▸ COLLECTED DATA

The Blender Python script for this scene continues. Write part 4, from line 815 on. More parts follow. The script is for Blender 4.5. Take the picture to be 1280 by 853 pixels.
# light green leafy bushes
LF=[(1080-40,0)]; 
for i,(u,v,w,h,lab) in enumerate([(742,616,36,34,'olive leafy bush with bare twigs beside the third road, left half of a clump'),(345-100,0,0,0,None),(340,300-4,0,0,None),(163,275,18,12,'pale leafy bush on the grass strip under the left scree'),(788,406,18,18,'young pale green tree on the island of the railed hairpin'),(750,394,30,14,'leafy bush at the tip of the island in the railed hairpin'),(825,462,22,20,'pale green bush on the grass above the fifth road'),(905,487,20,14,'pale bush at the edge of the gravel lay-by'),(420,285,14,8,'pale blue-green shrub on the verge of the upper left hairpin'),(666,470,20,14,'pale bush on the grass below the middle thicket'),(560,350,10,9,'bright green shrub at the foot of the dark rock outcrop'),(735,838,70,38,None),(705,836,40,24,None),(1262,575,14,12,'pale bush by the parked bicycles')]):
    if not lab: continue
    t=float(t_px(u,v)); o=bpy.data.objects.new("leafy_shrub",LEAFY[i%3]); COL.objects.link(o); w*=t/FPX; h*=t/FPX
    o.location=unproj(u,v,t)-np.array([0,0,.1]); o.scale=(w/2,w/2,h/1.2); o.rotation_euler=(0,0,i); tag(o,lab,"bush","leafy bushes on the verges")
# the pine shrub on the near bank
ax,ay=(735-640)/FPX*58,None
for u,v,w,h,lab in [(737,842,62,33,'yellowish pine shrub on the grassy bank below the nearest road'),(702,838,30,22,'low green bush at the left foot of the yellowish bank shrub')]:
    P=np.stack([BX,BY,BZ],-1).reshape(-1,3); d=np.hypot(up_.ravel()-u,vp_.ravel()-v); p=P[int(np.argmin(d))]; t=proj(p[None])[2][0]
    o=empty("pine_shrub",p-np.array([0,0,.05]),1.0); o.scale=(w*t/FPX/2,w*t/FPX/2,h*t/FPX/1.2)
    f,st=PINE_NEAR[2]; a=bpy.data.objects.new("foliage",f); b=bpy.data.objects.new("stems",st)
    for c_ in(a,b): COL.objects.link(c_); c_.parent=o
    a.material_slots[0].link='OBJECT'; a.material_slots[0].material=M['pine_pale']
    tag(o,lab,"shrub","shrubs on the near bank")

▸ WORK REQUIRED
Quote the data in full, keeping each word unchanged.

▸ CORRECT RESPONSE
The Blender Python script for this scene continues. Write part 4, from line 815 on. More parts follow. The script is for Blender 4.5. Take the picture to be 1280 by 853 pixels.
# light green leafy bushes
LF=[(1080-40,0)]; 
for i,(u,v,w,h,lab) in enumerate([(742,616,36,34,'olive leafy bush with bare twigs beside the third road, left half of a clump'),(345-100,0,0,0,None),(340,300-4,0,0,None),(163,275,18,12,'pale leafy bush on the grass strip under the left scree'),(788,406,18,18,'young pale green tree on the island of the railed hairpin'),(750,394,30,14,'leafy bush at the tip of the island in the railed hairpin'),(825,462,22,20,'pale green bush on the grass above the fifth road'),(905,487,20,14,'pale bush at the edge of the gravel lay-by'),(420,285,14,8,'pale blue-green shrub on the verge of the upper left hairpin'),(666,470,20,14,'pale bush on the grass below the middle thicket'),(560,350,10,9,'bright green shrub at the foot of the dark rock outcrop'),(735,838,70,38,None),(705,836,40,24,None),(1262,575,14,12,'pale bush by the parked bicycles')]):
    if not lab: continue
    t=float(t_px(u,v)); o=bpy.data.objects.new("leafy_shrub",LEAFY[i%3]); COL.objects.link(o); w*=t/FPX; h*=t/FPX
    o.location=unproj(u,v,t)-np.array([0,0,.1]); o.scale=(w/2,w/2,h/1.2); o.rotation_euler=(0,0,i); tag(o,lab,"bush","leafy bushes on the verges")
# the pine shrub on the near bank
ax,ay=(735-640)/FPX*58,None
for u,v,w,h,lab in [(737,842,62,33,'yellowish pine shrub on the grassy bank below the nearest road'),(702,838,30,22,'low green bush at the left foot of the yellowish bank shrub')]:
    P=np.stack([BX,BY,BZ],-1).reshape(-1,3); d=np.hypot(up_.ravel()-u,vp_.ravel()-v); p=P[int(np.argmin(d))]; t=proj(p[None])[2][0]
    o=empty("pine_shrub",p-np.array([0,0,.05]),1.0); o.scale=(w*t/FPX/2,w*t/FPX/2,h*t/FPX/1.2)
    f,st=PINE_NEAR[2]; a=bpy.data.objects.new("foliage",f); b=bpy.data.objects.new("stems",st)
    for c_ in(a,b): COL.objects.link(c_); c_.parent=o
    a.material_slots[0].link='OBJECT'; a.material_slots[0].material=M['pine_pale']
    tag(o,lab,"shrub","shrubs on the near bank")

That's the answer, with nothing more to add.